Audrey
Être femme, c’est aussi réaliser ce qu’on s’impose par convention sociale.
Chez moi, je ne porte pas de soutien-gorge. Après une journée de boulot, les seins étouffés par les armatures, les épaules gênées par les bretelles, et le dos irrité par la fermeture, je ne rêve que d’une chose, rentrer chez moi et me libérer.
Et pourtant, je n’avais jamais vraiment réfléchi au fait que je pouvais m’en passer.
Alors oui, j’ai de très beaux soutien-gorge que j’aime porter, comme un beau bijou qui me mettrait en valeur. Mais la plupart du temps, ils me chatouillent, ils me grattouillent, ils me serrent, me grattent, me brûlent. Et pourtant, je me force et je me l’impose. Et on en parle de ce mot affreux “soutien-gorge”, la gorge étant un euphémisme pour désigner les seins. Ainsi, même le mot lui-même a pour objectif de cacher la même chose que l’objet.
Il n’a jamais été prouvé scientifiquement que les soutien-gorge avec une quelconque efficacité sur le maintien de la poitrine. C’est le poids de celle-ci et la qualité de la peau qui sont responsables du relâchement que l’on observe avec les années. Au contraire : la poitrine est naturellement soutenue par des ligaments qui se distendent s’ils ne sont pas sollicités, ce qui est le cas avec les soutien-gorge.
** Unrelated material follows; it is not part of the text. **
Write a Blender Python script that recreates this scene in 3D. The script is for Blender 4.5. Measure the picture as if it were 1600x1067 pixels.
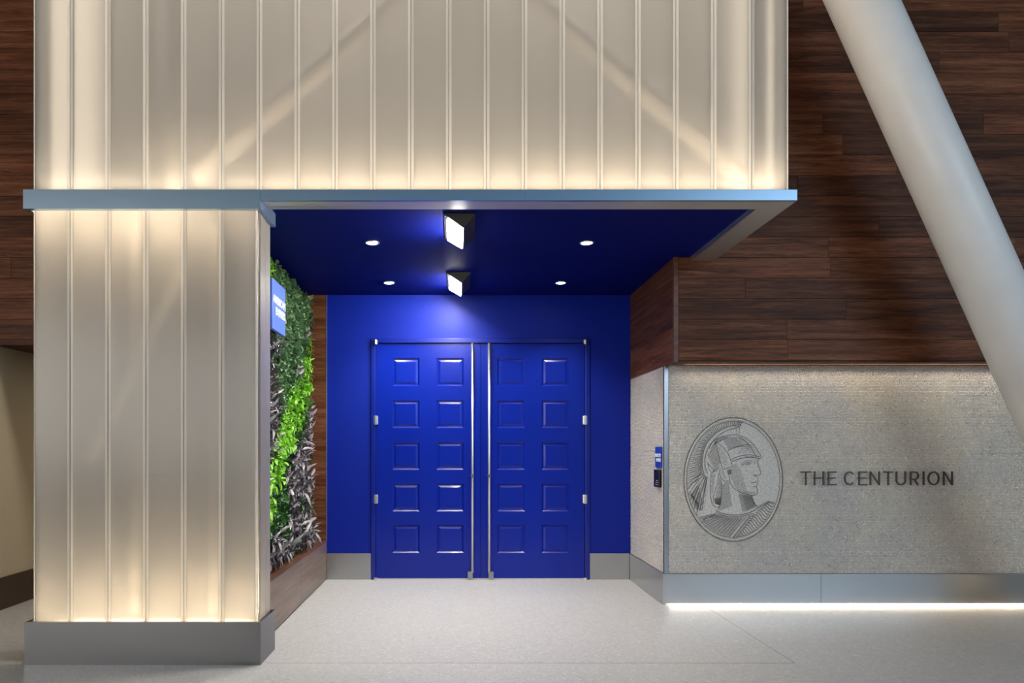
import bpy, math, random
from mathutils import Vector, Matrix
R = math.radians
random.seed(7)
for o in list(bpy.data.objects):
    bpy.data.objects.remove(o, do_unlink=True)
sc = bpy.context.scene
COL = sc.collection

# ------------------------------------------------------------------ camera, world, exposure
cd = bpy.data.cameras.new('camera')
cam = bpy.data.objects.new('camera', cd)
COL.objects.link(cam)
cam.location = (0, 0, 1.36)
cam.rotation_euler = (R(90), 0, 0)
cd.sensor_width = 36.0
cd.lens = 36.0 * 1030 / 1600
cd.shift_x = 88 / 1600
cd.shift_y = (700 - 533.5) / 1600
cd.clip_end = 200
sc.camera = cam

sc.view_settings.view_transform = 'Standard'
sc.view_settings.look = 'None'
sc.view_settings.gamma = 1.0
sc.view_settings.use_curve_mapping = False
sc.view_settings.exposure = 0.12
sc.cycles.max_bounces = 10
sc.cycles.diffuse_bounces = 4
sc.cycles.transmission_bounces = 8
sc.cycles.sample_clamp_indirect = 6.0

w = bpy.data.worlds.new('world')
sc.world = w
w.use_nodes = True
bg = w.node_tree.nodes['Background']
bg.inputs[0].default_value = (0.85, 0.92, 1.0, 1)
bg.inputs[1].default_value = 0.08


def area(name, loc, rot, sx, sy, power, color, parent=None, spread=180):
    l = bpy.data.lights.new(name, 'AREA')
    l.shape = 'RECTANGLE'
    l.size, l.size_y, l.energy, l.color = sx, sy, power, color
    l.spread = R(spread)
    o = bpy.data.objects.new(name, l)
    COL.objects.link(o)
    o.location = loc
    o.rotation_euler = [R(a) for a in rot]
    if parent:
        o.parent = parent
        o.location = Vector(loc) - parent.location
    return o


# daylight from the concourse glazing behind and to the right of the camera, and an added warm fill on the left
area('warm_left_fill', (-7.6, -6.2, 2.5), (88, 0, -38), 7.0, 3.0, 480, (1.0, 0.92, 0.82))
area('concourse_window', (8.5, -6.0, 4.5), (78, 0, 45), 6.0, 4.0, 430, (0.64, 0.82, 1.0))
area('concourse_clerestory', (5.0, -8.5, 7.0), (65, 0, 15), 20.0, 4.0, 110, (0.42, 0.72, 1.0))

# ------------------------------------------------------------------ node helpers
def new_mat(name):
    m = bpy.data.materials.new(name)
    m.use_nodes = True
    nt = m.node_tree
    b = nt.nodes['Principled BSDF']
    return m, nt, b


def N(nt, typ, **kw):
    n = nt.nodes.new(typ)
    for k, v in kw.items():
        setattr(n, k, v)
    return n


def ramp(nt, fac, stops):
    r = N(nt, 'ShaderNodeValToRGB')
    el = r.color_ramp.elements
    while len(el) < len(stops):
        el.new(0.5)
    for e, (p, c) in zip(el, stops):
        e.position = p
        e.color = (*c, 1)
    nt.links.new(fac, r.inputs[0])
    return r.outputs[0]


def simple(name, col, rough=0.5, metal=0.0, coat=0.0, noise=0.0, nscale=30, emit=None, spec=0.5):
    m, nt, b = new_mat(name)
    b.inputs['Base Color'].default_value = (*col, 1)
    b.inputs['Roughness'].default_value = rough
    b.inputs['Metallic'].default_value = metal
    b.inputs['Coat Weight'].default_value = coat
    b.inputs['Specular IOR Level'].default_value = spec
    if noise:
        tc = N(nt, 'ShaderNodeTexCoord')
        n = N(nt, 'ShaderNodeTexNoise')
        n.inputs['Scale'].default_value = nscale
        nt.links.new(tc.outputs['Object'], n.inputs['Vector'])
        lo = tuple(c * (1 - noise) for c in col)
        hi = tuple(min(1, c * (1 + noise)) for c in col)
        nt.links.new(ramp(nt, n.outputs['Fac'], [(0.3, lo), (0.7, hi)]), b.inputs['Base Color'])
    if emit:
        b.inputs['Emission Color'].default_value = (*emit[0], 1)
        b.inputs['Emission Strength'].default_value = emit[1]
    return m


def brushed(name, col, rough, stretch=(1, 1, 200), bump=0.02):
    m, nt, b = new_mat(name)
    b.inputs['Base Color'].default_value = (*col, 1)
    b.inputs['Metallic'].default_value = 1
    tc = N(nt, 'ShaderNodeTexCoord')
    mp = N(nt, 'ShaderNodeMapping')
    mp.inputs['Scale'].default_value = stretch
    n = N(nt, 'ShaderNodeTexNoise')
    n.inputs['Scale'].default_value = 3
    n.inputs['Detail'].default_value = 3
    nt.links.new(tc.outputs['Object'], mp.inputs[0])
    nt.links.new(mp.outputs[0], n.inputs['Vector'])
    mr = N(nt, 'ShaderNodeMapRange')
    mr.inputs[3].default_value = rough - 0.05
    mr.inputs[4].default_value = rough + 0.06
    nt.links.new(n.outputs['Fac'], mr.inputs[0])
    nt.links.new(mr.outputs[0], b.inputs['Roughness'])
    bp = N(nt, 'ShaderNodeBump')
    bp.inputs['Strength'].default_value = bump
    bp.inputs['Distance'].default_value = 0.002
    nt.links.new(n.outputs['Fac'], bp.inputs['Height'])
    nt.links.new(bp.outputs[0], b.inputs['Normal'])
    return m


def wood(name, dark, mid, light, rough=0.42, vary=0.35):
    """grain runs along the object's local X; every plank takes its own offset and tone"""
    m, nt, b = new_mat(name)
    tc = N(nt, 'ShaderNodeTexCoord')
    oi = N(nt, 'ShaderNodeObjectInfo')
    add = N(nt, 'ShaderNodeVectorMath', operation='ADD')
    mul = N(nt, 'ShaderNodeVectorMath', operation='SCALE')
    cmb = N(nt, 'ShaderNodeCombineXYZ')
    for i in range(3):
        nt.links.new(oi.outputs['Random'], cmb.inputs[i])
    nt.links.new(cmb.outputs[0], mul.inputs[0])
    mul.inputs['Scale'].default_value = 41.0
    nt.links.new(tc.outputs['Object'], add.inputs[0])
    nt.links.new(mul.outputs[0], add.inputs[1])
    mp = N(nt, 'ShaderNodeMapping')
    mp.inputs['Scale'].default_value = (0.9, 9, 16)
    nt.links.new(add.outputs[0], mp.inputs[0])
    n1 = N(nt, 'ShaderNodeTexNoise')
    n1.inputs['Scale'].default_value = 1.6
    n1.inputs['Detail'].default_value = 6
    n1.inputs['Roughness'].default_value = 0.62
    n1.inputs['Distortion'].default_value = 0.5
    nt.links.new(mp.outputs[0], n1.inputs['Vector'])
    mp2 = N(nt, 'ShaderNodeMapping')
    mp2.inputs['Scale'].default_value = (6, 60, 130)
    nt.links.new(add.outputs[0], mp2.inputs[0])
    n2 = N(nt, 'ShaderNodeTexNoise')
    n2.inputs['Scale'].default_value = 2.0
    n2.inputs['Detail'].default_value = 4
    nt.links.new(mp2.outputs[0], n2.inputs['Vector'])
    mx = N(nt, 'ShaderNodeMath', operation='MULTIPLY_ADD')
    nt.links.new(n2.outputs['Fac'], mx.inputs[0])
    mx.inputs[1].default_value = 0.45
    sub = N(nt, 'ShaderNodeMath', operation='MULTIPLY_ADD')
    nt.links.new(n1.outputs['Fac'], sub.inputs[0])
    sub.inputs[1].default_value = 1.0
    sub.inputs[2].default_value = -0.22
    nt.links.new(sub.outputs[0], mx.inputs[2])
    c = ramp(nt, mx.outputs[0], [(0.28, dark), (0.5, mid), (0.74, light)])
    hs = N(nt, 'ShaderNodeHueSaturation')
    mr = N(nt, 'ShaderNodeMapRange')
    mr.inputs[3].default_value = 1 - vary
    mr.inputs[4].default_value = 1 + vary
    nt.links.new(oi.outputs['Random'], mr.inputs[0])
    nt.links.new(mr.outputs[0], hs.inputs['Value'])
    nt.links.new(c, hs.inputs['Color'])
    nt.links.new(hs.outputs[0], b.inputs['Base Color'])
    b.inputs['Roughness'].default_value = rough
    b.inputs['Specular IOR Level'].default_value = 0.16 if rough > 0.4 else 0.35
    bp = N(nt, 'ShaderNodeBump')
    bp.inputs['Strength'].default_value = 0.12
    bp.inputs['Distance'].default_value = 0.003
    nt.links.new(n2.outputs['Fac'], bp.inputs['Height'])
    nt.links.new(bp.outputs[0], b.inputs['Normal'])
    return m


def frosted(name, tint, refr, ior=1.2, rough=0.4, trans=0.62):
    m, nt, b = new_mat(name)
    nt.nodes.remove(b)
    out = nt.nodes['Material Output']
    d = N(nt, 'ShaderNodeBsdfDiffuse')
    t = N(nt, 'ShaderNodeBsdfTranslucent')
    r = N(nt, 'ShaderNodeBsdfRefraction')
    g = N(nt, 'ShaderNodeBsdfGlossy')
    for n in (d, t, r):
        n.inputs['Color'].default_value = (*tint, 1)
    r.inputs['Roughness'].default_value = rough
    r.inputs['IOR'].default_value = ior
    g.inputs['Roughness'].default_value = 0.22
    m1 = N(nt, 'ShaderNodeMixShader')
    m1.inputs[0].default_value = trans
    nt.links.new(d.outputs[0], m1.inputs[1])
    nt.links.new(t.outputs[0], m1.inputs[2])
    m2 = N(nt, 'ShaderNodeMixShader')
    m2.inputs[0].default_value = refr
    nt.links.new(m1.outputs[0], m2.inputs[1])
    nt.links.new(r.outputs[0], m2.inputs[2])
    m3 = N(nt, 'ShaderNodeMixShader')
    fr = N(nt, 'ShaderNodeFresnel')
    fr.inputs['IOR'].default_value = 1.4
    nt.links.new(fr.outputs[0], m3.inputs[0])
    nt.links.new(m2.outputs[0], m3.inputs[1])
    nt.links.new(g.outputs[0], m3.inputs[2])
    nt.links.new(m3.outputs[0], out.inputs['Surface'])
    return m


def emission(name, col, s):
    m, nt, b = new_mat(name)
    nt.nodes.remove(b)
    e = N(nt, 'ShaderNodeEmission')
    e.inputs[0].default_value = (*col, 1)
    e.inputs[1].default_value = s
    nt.links.new(e.outputs[0], nt.nodes['Material Output'].inputs['Surface'])
    return m


def terrazzo():
    m, nt, b = new_mat('terrazzo')
    tc = N(nt, 'ShaderNodeTexCoord')
    v = N(nt, 'ShaderNodeTexVoronoi')
    v.inputs['Scale'].default_value = 70
    nt.links.new(tc.outputs['Object'], v.inputs['Vector'])
    n = N(nt, 'ShaderNodeTexNoise')
    n.inputs['Scale'].default_value = 90
    n.inputs['Detail'].default_value = 4
    nt.links.new(tc.outputs['Object'], n.inputs['Vector'])
    sep = N(nt, 'ShaderNodeSeparateColor')
    nt.links.new(v.outputs['Color'], sep.inputs[0])
    c1 = ramp(nt, sep.outputs[0], [(0.0, (0.46, 0.445, 0.43)), (0.12, (0.53, 0.515, 0.495)), (0.85, (0.56, 0.545, 0.525)), (0.97, (0.64, 0.625, 0.605))])
    c2 = ramp(nt, n.outputs['Fac'], [(0.35, (0.93, 0.925, 0.92)), (0.65, (1, 1, 1))])
    mx = N(nt, 'ShaderNodeMix', data_type='RGBA', blend_type='MULTIPLY')
    mx.inputs[0].default_value = 1
    nt.links.new(c1, mx.inputs[6])
    nt.links.new(c2, mx.inputs[7])
    nt.links.new(mx.outputs[2], b.inputs['Base Color'])
    b.inputs['Roughness'].default_value = 0.34
    b.inputs['Specular IOR Level'].default_value = 0.35
    return m


def mosaic_mat():
    m, nt, b = new_mat('mosaic_glass_tile')
    at = N(nt, 'ShaderNodeAttribute', attribute_name='tone')
    tc = N(nt, 'ShaderNodeTexCoord')
    n = N(nt, 'ShaderNodeTexNoise')
    n.inputs['Scale'].default_value = 2.2
    n.inputs['Detail'].default_value = 3
    nt.links.new(tc.outputs['Object'], n.inputs['Vector'])
    c = ramp(nt, at.outputs['Fac'], [(0.0, (0.48, 0.47, 0.46)), (0.06, (0.64, 0.625, 0.60)), (0.85, (0.70, 0.685, 0.66)), (1.0, (0.82, 0.81, 0.79))])
    c2 = ramp(nt, n.outputs['Fac'], [(0.35, (0.88, 0.87, 0.88)), (0.65, (1.0, 0.96, 0.89))])
    mx = N(nt, 'ShaderNodeMix', data_type='RGBA', blend_type='MULTIPLY')
    mx.inputs[0].default_value = 1
    nt.links.new(c, mx.inputs[6])
    nt.links.new(c2, mx.inputs[7])
    nt.links.new(mx.outputs[2], b.inputs['Base Color'])
    b.inputs['Roughness'].default_value = 0.16
    b.inputs['Metallic'].default_value = 0.12
    return m


def leaf_mat(name, base, tip, rough=0.4, trans=0.25):
    m, nt, b = new_mat(name)
    oi = N(nt, 'ShaderNodeAttribute', attribute_name='tone')
    c = ramp(nt, oi.outputs['Fac'], [(0.0, base), (1.0, tip)])
    nt.links.new(c, b.inputs['Base Color'])
    b.inputs['Roughness'].default_value = rough
    t = N(nt, 'ShaderNodeBsdfTranslucent')
    nt.links.new(c, t.inputs['Color'])
    mx = N(nt, 'ShaderNodeMixShader')
    mx.inputs[0].default_value = trans
    nt.links.new(b.outputs[0], mx.inputs[1])
    nt.links.new(t.outputs[0], mx.inputs[2])
    nt.links.new(mx.outputs[0], nt.nodes['Material Output'].inputs['Surface'])
    return m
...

D’ailleurs, une étude en 2013 du professeur Rouillon sur 330 jeunes sportives a démontré les bénéfices esthétiques de l’absence de soutien-gorge : les seins se raffermissent, et les mamelons remontent en moyenne de 7 mm en un an : sans soutien-gorge, la poitrine s’embellit et gagne en fermeté.
Et avec cette idée, il y aurait celle qu’il existe un sein type ? des critères de beauté pour les poitrines ? Alors que comme les individus, aucune poitrine n’est identique et elles sont pourtant toutes belles qu’elles que soient leurs formes, ou leur taille, au même titre que toutes les autres parties d’un corps.
Je comprends le discours bienveillant de certains hommes qui pensent nous protéger des individus malintentionnés. Mais au mieux c’est maladroit et au pire votre avis sur mes seins sans que je ne vous le demande, ce n’est pas flatteur, c’est intrusif et parfois offensant. Je me dis même qu’on ne devrait pas pouvoir donner son avis quand on n’est pas concerné. Par exemple, je n’ai pas de pénis, je n’ai donc pas d’avis sur le fait de porter plutôt un slip, un caleçon ou rien du tout.
Quand je libère mes seins du soutien-gorge, je ne les présente pas aux regards des autres. Je ne suis ni impudique ni aguicheuse. On ne devrait pas s’autoriser à formuler un avis sur le corps, ou n’importe quel choix personnel d’une femme ou d’un homme sans y avoir été invité. Un regard peut être aussi déplacé qu’un mot ou un geste. Je pense que certaines remarques ont aussi pour but de soustraire à la vue un pan de notre sexualité que vous vous laissez le choix d’investir. Cela vous appartient, et ne devrait rien à voir avec le fait de nous cacher ou pas.
« Couvrez ce sein que je ne saurais voir. Par de pareils objets, les âmes sont blessées, Et cela fait venir de coupables pensées »
Molière, je ne suis pas responsable de tes pensées. Effectivement, on peut imaginer le pouvoir des seins de la femme sur l’homme, la puissance de ces attributs qui arrivent à ôter tout discernement à la moitié de l’humanité. Mais nous ne pouvons prendre cette responsabilité.
Toi l’homme qui me veut du bien, je te remercie. Mais ne me dit pas que j’ai un problème ou que mettre un soutien-gorge serait une solution. Rappelle-toi que j’ai le droit de m’habiller comme je l’entends, comme c’est confortable pour moi ou comme j’aime pour me sentir bien et belle dans ma peau. Le problème ce n’est pas moi, mon corps, mes courbes, mes choix vestimentaires. Le problème se pose dans le regard de l’autre. Que certains hommes s’autorisent à franchir des limites que la société ne leur impose pas. Et que ça ne devrait pas être comme ça, mais que je ne suis pas obligée de me taire et d’accepter. Qu’on peut en parler, et s’entendre.
Évoluer seins libres, ne devrait pas être un acte politique. Ni même être un sujet de débat. Je ne cherche pas à confronter, ou dénoncer, je veux me réapproprier mon corps que j’ai souvent contenu et contraint par convention, par acceptation de l’inacceptable.
L’utilité première de l’objet est davantage sociétale, en prise aux injonctions patriarcales, que sanitaire. Et il est nécessaire de remettre en cause la façon dont il nous est quasi systématiquement imposé. Nous pouvons les porter, les montrer, les brûler, les oublier, tant que c’est une question de choix.